Stated problem: Return only those lines from the line containing "Write the bpy" to the line containing "return tuple(f(v /", both included, and please omit the pictures.

Supplied material:
━━━
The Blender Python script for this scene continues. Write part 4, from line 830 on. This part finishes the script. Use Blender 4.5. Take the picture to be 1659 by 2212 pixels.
━━━
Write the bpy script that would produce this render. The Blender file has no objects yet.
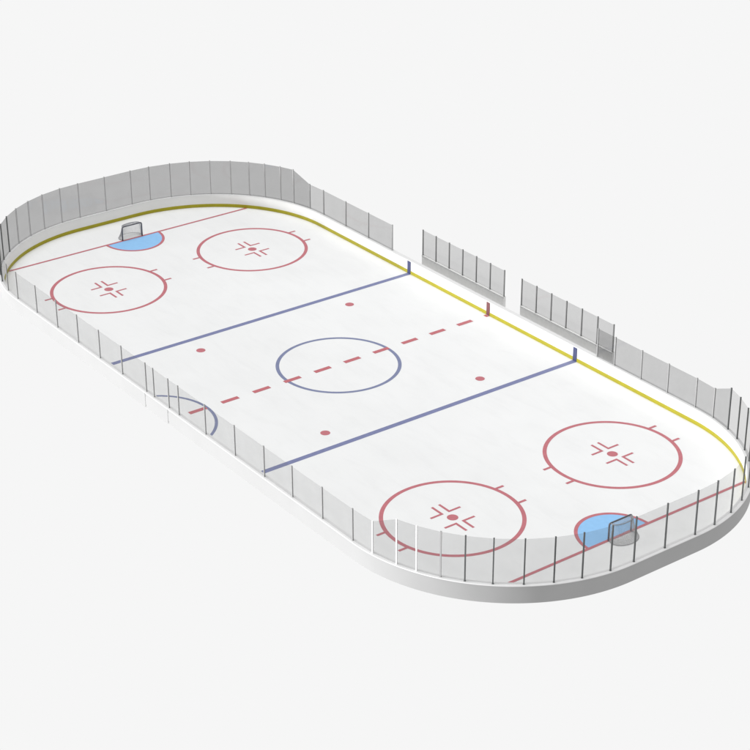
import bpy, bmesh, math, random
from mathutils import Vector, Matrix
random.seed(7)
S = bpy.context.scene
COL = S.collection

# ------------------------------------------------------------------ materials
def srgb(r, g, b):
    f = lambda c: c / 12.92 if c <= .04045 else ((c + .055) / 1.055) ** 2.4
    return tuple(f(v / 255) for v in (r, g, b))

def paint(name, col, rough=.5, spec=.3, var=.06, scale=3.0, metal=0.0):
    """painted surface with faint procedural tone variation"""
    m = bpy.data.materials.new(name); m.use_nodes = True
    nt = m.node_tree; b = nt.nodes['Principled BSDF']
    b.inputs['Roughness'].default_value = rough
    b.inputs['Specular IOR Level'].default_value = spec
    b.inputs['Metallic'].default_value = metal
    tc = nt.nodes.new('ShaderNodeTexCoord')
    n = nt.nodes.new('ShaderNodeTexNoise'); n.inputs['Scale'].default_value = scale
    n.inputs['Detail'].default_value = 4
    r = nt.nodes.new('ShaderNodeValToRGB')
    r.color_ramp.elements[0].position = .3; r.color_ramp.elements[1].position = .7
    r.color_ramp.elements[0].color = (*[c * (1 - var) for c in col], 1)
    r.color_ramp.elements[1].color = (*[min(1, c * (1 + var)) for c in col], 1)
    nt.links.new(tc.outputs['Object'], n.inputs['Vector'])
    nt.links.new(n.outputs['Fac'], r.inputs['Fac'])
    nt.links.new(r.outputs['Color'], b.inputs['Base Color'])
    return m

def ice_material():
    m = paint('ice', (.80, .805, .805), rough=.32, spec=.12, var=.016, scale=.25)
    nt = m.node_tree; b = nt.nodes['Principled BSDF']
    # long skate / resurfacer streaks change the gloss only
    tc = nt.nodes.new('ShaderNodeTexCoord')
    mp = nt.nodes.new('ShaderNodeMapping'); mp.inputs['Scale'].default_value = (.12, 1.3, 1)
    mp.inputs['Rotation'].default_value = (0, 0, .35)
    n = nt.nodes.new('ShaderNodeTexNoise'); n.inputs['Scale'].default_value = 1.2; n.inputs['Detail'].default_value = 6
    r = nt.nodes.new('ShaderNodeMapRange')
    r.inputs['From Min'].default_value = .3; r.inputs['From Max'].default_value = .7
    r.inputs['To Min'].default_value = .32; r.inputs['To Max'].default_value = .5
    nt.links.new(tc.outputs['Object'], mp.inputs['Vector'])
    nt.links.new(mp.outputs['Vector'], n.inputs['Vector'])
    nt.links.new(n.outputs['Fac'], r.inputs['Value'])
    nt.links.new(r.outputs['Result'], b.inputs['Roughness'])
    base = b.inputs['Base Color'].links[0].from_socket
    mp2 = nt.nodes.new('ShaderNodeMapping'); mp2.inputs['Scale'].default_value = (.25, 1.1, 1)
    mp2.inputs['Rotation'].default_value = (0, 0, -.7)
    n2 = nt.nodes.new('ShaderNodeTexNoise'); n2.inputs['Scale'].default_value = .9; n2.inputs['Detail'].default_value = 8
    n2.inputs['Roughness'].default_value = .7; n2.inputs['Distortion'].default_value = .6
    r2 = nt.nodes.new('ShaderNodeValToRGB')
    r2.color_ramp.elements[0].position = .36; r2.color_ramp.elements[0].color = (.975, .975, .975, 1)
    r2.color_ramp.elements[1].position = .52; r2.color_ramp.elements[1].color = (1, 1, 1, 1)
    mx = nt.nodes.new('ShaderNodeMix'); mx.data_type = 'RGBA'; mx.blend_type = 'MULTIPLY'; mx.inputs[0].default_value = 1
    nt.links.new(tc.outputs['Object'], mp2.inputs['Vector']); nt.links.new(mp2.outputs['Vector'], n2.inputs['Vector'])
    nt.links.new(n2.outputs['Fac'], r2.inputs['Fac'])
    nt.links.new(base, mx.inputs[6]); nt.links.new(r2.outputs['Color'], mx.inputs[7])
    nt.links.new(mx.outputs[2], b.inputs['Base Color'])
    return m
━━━
Solution to the problem:
Write the bpy script that would produce this render. The Blender file has no objects yet.
import bpy, bmesh, math, random
from mathutils import Vector, Matrix
random.seed(7)
S = bpy.context.scene
COL = S.collection

# ------------------------------------------------------------------ materials
def srgb(r, g, b):
    f = lambda c: c / 12.92 if c <= .04045 else ((c + .055) / 1.055) ** 2.4
    return tuple(f(v / 255) for v in (r, g, b))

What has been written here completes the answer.